No pertenezco ni simpatizo con ningún partido político, pero creo que si los hoy opositores al actual gobierno estuvieran en el poder, igual o peor cosa sería. Hoy, los opositores asumen posturas demagógicas y gestos de niños buenos con una falsa apariencia de responsabilidad política y social; como si detrás no los acompañaran sendas colas de reptiles que, si los papeles cambiaran, sería cosa muy fácil machucárselas y hacer lo mismo que ellos hoy hacen con los improvisados y díscolos funcionarios de la UNE. Casi todos los políticos de nuestro país (para no caer en la generalización), han sido cortados con el mismo patrón que se caracteriza, entre otras cosas, por la incapacidad de superar la deformación que los partidos políticos propician en ellos debido a la descomposición, improvisación, cacicazgo y dependencia hacia entidades ilegales o estructuras paralelas de poder que son la causa principal de la debilidad del Estado y sus instituciones, así como de la violencia, inseguridad y pobreza en que sobrevivimos los guatemaltecos.
Que no nos sorprendan esas actitudes demagógicamente cívicas, audaces y responsables con el bien público.
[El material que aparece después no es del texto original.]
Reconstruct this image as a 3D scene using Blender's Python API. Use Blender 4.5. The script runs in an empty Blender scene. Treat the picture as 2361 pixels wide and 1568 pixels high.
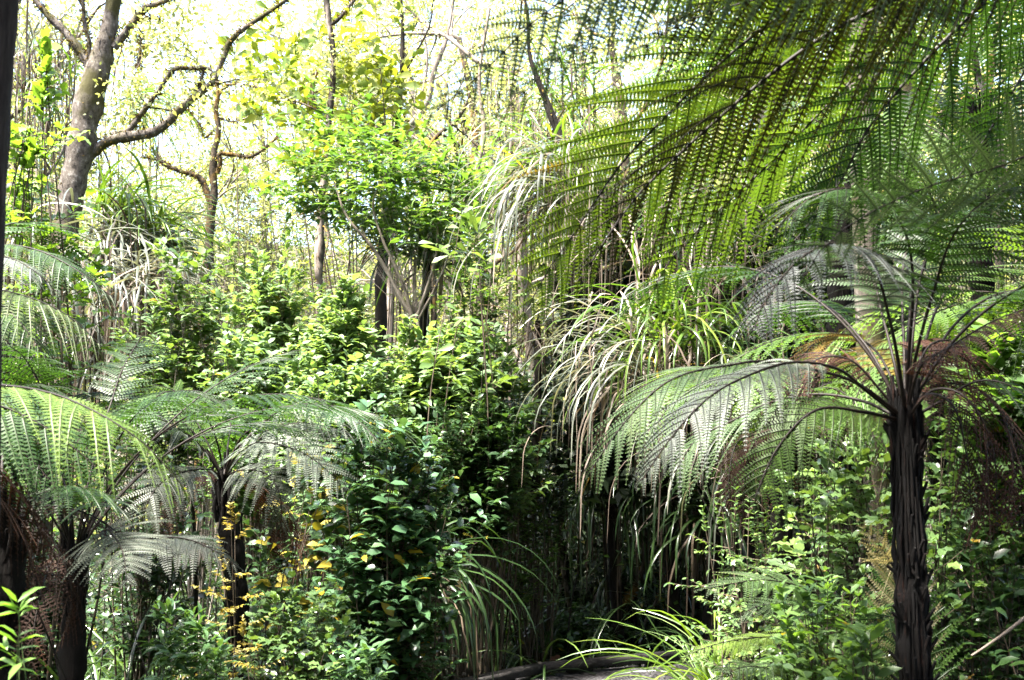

Su consigna es destruir políticamente al enemigo y sólo en segundo o tercer plano, tal vez, resguardar la integridad de los bienes e intereses de la Nación.
Está bien señalar, denunciar y estar al tanto de tanto robo y corrupción que ha caracterizado a todos los partidos que han hecho gobierno en los últimos tiempos, pero cuando el objetivo es destruir y ganar votos para las siguientes elecciones, la oposición desvirtúa su legítimo papel, además que hace más daño a las instituciones democráticas que son las permanentes frente a lo transitorio y fugaz de los gobiernos de turno.
La oposición debe ser más seria y no aprovechar sólo las coyunturas para atacar y destruir.
La oposición, en este país, sólo entiende de medios y de fines mezquinos; sólo entiende que destruir al enemigo es el objetivo principal, sin entender que, de paso, la más de las veces, arrastra consigo, la destrucción de las instituciones que, a la larga, es su misma y futura destrucción.